Birey ve Eğitim


Yazı: Mustafa ERSOY - Marmara Üniversitesi

Bireylerin dünya yaşamına gözlerini açmalarıyla birlikte hayat yolculukları başlamaktadır. Karşılarında ilk olarak ebeveynleri olan ailelerini görürler. Çaresiz ve yardıma muhtaç bir halde, ebeveynlerinin gözlerinin içine bakarak onlardan yardım beklerler. Ailesinin bakımına muhtaç olan birey, istek ve arzularının karşılanmasını bekler. Bu dönem, ailenin çocuğun büyümesine gösterdiği özen ve çabalarla, bireyin yaşama hazırlanmasının ilk adımlarının atıldığı zaman dilimidir.

İlk eğitimin ailede başladığı bilinmektedir. Ebeveynlerin çocuklarına karşı gösterdikleri tutum ve davranışlar, çocuğun karakter ve kişilik özelliklerinin temellerini oluşturmaktadır. Ailesi tarafından altyapısı oluşturulan bireyin eğitim hayatı başladığında, ebeveynlerin sorumluluğunun bir kısmı öğretmenlere geçer. Eğitim hayatıyla birlikte birey, adeta yeni bir dünyayla tanışır. Okul çağına kadar evde, ebeveynleriyle birlikte olan çocuk, artık gününün çoğunu okulda, öğretmeni ve arkadaşlarıyla geçirir. Bu süreçte ebeveyn ve öğretmen arasındaki ilişki ağlarının, ortak ve kararlı bir şekilde yürütülmesi gerekmektedir. Öğretmen ve çocuk arasındaki ilişkilerde yaşanılan sorunlar ve karşılaşılan güçlüklerin tek taraflı yönetilmesinden ziyade, ortak kararlarla çözüme kavuşturulması önemlidir. Evde gösterilen ebeveyn tutumları ile okulda öğretmenin çocuğa karşı sergilediği tutum ve davranışların uyum içinde olması gerekmektedir. Bu uyumsuzluğu fark eden birey, güvensizlik ve tedirginlik gibi olumsuz duygular geliştirebilir ve bu da çocuğun kişiliği üzerinde olumsuz etkiler bırakabilir.

Bu bağlamda, ebeveynleriyle şekillenen bireyler, eğitim çağlarında öğretmenleriyle kişilik ve karakter özelliklerini sağlamlaştırmaktadır. Eğitimcilerin, öğrencilerine karşı sergilediği tutum ve davranışlar, bireylerin gelişim özellikleri üzerinde yadsınamaz bir etkiye sahiptir. Öğretmenlerin, öğrencilerine karşı gösterdiği davranışlarına dikkat etmesi büyük önem taşımaktadır.

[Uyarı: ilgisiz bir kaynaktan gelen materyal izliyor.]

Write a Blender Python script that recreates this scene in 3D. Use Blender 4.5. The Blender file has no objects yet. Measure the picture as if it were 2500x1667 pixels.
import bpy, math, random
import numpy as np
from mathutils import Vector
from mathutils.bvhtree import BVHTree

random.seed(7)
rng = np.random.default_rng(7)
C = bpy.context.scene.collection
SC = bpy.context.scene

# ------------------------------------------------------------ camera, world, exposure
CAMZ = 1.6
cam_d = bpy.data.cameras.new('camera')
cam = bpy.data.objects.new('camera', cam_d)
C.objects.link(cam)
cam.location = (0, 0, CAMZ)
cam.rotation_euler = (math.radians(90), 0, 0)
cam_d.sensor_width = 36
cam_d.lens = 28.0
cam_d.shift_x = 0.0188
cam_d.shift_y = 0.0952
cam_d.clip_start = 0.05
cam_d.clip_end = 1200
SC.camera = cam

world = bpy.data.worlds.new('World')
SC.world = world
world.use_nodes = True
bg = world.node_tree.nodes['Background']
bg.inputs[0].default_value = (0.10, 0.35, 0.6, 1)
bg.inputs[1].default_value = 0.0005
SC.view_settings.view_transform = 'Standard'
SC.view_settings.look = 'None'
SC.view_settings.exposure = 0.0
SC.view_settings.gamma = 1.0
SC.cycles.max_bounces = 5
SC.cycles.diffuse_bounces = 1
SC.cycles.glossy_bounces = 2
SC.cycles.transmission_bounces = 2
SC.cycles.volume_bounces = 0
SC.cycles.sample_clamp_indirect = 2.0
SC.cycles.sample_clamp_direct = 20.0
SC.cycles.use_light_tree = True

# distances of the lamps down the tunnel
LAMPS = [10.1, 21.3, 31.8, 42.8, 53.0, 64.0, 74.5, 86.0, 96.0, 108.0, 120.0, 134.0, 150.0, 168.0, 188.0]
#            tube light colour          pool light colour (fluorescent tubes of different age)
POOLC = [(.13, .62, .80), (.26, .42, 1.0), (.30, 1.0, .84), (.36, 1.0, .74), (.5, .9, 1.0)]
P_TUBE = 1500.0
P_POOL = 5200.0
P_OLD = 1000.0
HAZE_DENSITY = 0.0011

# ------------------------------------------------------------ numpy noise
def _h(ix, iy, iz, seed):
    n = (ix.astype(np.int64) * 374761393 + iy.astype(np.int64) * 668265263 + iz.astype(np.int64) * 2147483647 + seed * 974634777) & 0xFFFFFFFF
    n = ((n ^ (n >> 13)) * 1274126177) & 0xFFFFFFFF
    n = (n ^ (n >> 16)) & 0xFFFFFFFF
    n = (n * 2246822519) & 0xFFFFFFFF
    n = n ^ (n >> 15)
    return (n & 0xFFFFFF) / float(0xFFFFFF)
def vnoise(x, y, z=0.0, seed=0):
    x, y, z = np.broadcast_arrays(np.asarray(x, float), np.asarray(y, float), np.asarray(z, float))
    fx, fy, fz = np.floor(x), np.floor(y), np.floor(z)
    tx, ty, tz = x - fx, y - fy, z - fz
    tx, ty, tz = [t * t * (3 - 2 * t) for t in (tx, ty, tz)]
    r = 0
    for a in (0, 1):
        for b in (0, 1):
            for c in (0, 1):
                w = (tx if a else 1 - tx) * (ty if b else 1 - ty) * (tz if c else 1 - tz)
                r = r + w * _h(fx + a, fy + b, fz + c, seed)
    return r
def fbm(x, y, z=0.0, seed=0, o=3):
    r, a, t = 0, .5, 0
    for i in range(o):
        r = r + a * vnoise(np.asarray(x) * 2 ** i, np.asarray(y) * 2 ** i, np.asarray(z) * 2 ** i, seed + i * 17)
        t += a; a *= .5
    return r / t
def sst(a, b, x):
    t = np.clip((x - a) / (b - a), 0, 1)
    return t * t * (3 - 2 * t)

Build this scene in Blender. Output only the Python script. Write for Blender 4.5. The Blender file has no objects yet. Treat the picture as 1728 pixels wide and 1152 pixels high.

Yanlış ve olumsuz davranışların bireylerin ileriki yaşamlarında kalıcı hasarlar bırakabileceğinin bilincinde olunmalıdır. Eğitimciler, ebeveynlerden devraldıkları bu yetiştirme sorumluluğuyla, topluma ve yaşama sağlıklı bireyler kazandırmak için önemli bir rol oynamaktadır. Uygun tutum ve davranışlar, bireylerin geleceğe daha kararlı bakmalarına, zorluklar karşısında düştüklerinde kalkmayı bilmelerine ve hayatlarına sağlam adımlarla devam etmelerine yardımcı olacaktır.